Por mais de 15 anos, Daniels trabalhou como diretor artístico associado da Royal Shakespeare Co., chegando a dirigir The Other Place, o conhecido teatro "experimental" da companhia inglesa.
Montou mais de 30 peças na RSC, algumas de grande repercussão, como um "Hamlet" (dos quatro que já encenou) e um polêmico "Clockwork Orange".
No início da década de 90, com uma grande reviravolta na companhia, terminou desempregado. Voltou para o American Repertory Theatre, nos Estados Unidos, e passou a dirigir em toda parte: no Guthrie, no Yale Repertory, no Shakespeare Theatre, de Washington, todas companhias "subsidiadas" nos EUA; no National Theatre, em Londres, na própria RSC; em 95, chegou a Tóquio.
Dirige peças alucinadamente. Só no ano passado foram seis montagens diferentes, além de uma ópera de Mozart: "The Tempest" e "Antony and Cleopatra", de Shakespeare, e "Long Day's Journey into Night", de Eugene O'Neill, nos EUA; "Slaughter City", de Naomi Wallace, em duas produções diversas, com elencos diferentes, uma nos EUA, outra na Inglaterra; e a premiada "Blinded by the Sun", na Inglaterra.
"A serviço do poeta"
Daniels é respeitoso ao extremo com o texto. "Para que mexer? São grandes peças. Peças maravilhosas. Eu estou a serviço do poeta, acho realmente que o trabalho do diretor é dar vida à visão do poeta." Mas dá nuances à afirmação. Acredita que o teatro da América, do Mundo Novo, Brasil ou EUA, tem a obrigação de ver as peças em contexto contemporâneo.
"No que eu faço, ao mesmo tempo em que há um respeito ao texto, há uma interpretação completamente moderna." Uma das montagens que tornaram Daniels conhecido, neste sentido, foi um "Hamlet" traumatizado, de pijamas. "Na minha memória de brasileiro, eu me lembrava de um padrinho que passava o dia inteiro, em casa, de pijamas", ri o diretor. "Ficaram escandalizados!"
Trabalhar demais é resultado, em parte, de uma exigência financeira. Perguntado sobre onde mora, Daniels acabou por se revoltar com a remuneração que está recebendo para dirigir "One Flea Spare". "Fazer teatro aqui nos Estados Unidos não dá dinheiro. Em Londres também não dá dinheiro. A única maneira de ter dinheiro é fazendo teatro comercial. E eu não faço. Já fiz sucesso em teatro, mas não sucessos comerciais."
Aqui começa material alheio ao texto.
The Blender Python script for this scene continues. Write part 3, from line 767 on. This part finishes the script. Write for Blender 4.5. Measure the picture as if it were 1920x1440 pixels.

E conclui voltando ao Brasil, ao Oficina. "Eu trago comigo, profudamente, a experiência do teatro Oficina. Os meus anos do Oficina, realmente, me afetaram profundamente... A maneira que eu vejo o teatro, a sociedade, não me permite fazer um teatro comercial bobo. Eu estou pobre! Eu faço todos esses espetáculos e ganho... Sabe quanto eu estou ganhando para fazer um espetáculo aqui? US$ 4.000. Mal dá para viver. Graças a Deus também estou fazendo ópera."